More generally, what it means to say that it's a composition issue is that when unemployment rises and is high, lower-paid workers are disproportionately likely to lose their jobs so even if everyone's wages individually stagnate, the median rises because of lower-paid workers dropping out from consideration. Then as the unemployment falls and becomes low (both the level and delta matter here), lower-paid workers return, and even if everyone is getting a raise, the median can fall. If you don't adjust for that factor, you end up falsely concluding the recessions are good for workers.
See above on this. What is your prediction about inflation over the next year?You haven't proven anything has been wrong with my imputed rent analysis. The Bureau for Economic Analysis resource I linked a few pages ago also agrees with me.
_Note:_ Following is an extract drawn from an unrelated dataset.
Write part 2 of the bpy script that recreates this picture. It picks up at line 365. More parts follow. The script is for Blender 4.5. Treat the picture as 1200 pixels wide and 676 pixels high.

And the reality of consumer debt also agrees with me, if real wage growth was so high, how come consumers are taking on so much additional debt? Especially when the number one debt asset by far is mortgages. And since number of mortgages are down sharply, the debt can be assumed to be non-mortgage related, which is especially bad.
Also please answer this: do you believe that the cost of housing increased by a total of 2% from 2021 to 2023, despite mortgage costs being up 33%?
Ultimately this is going to be an argument of wait and see. In 2 years the effects of continued inflation and elevated interest rates are going to further propagate throughout the economy.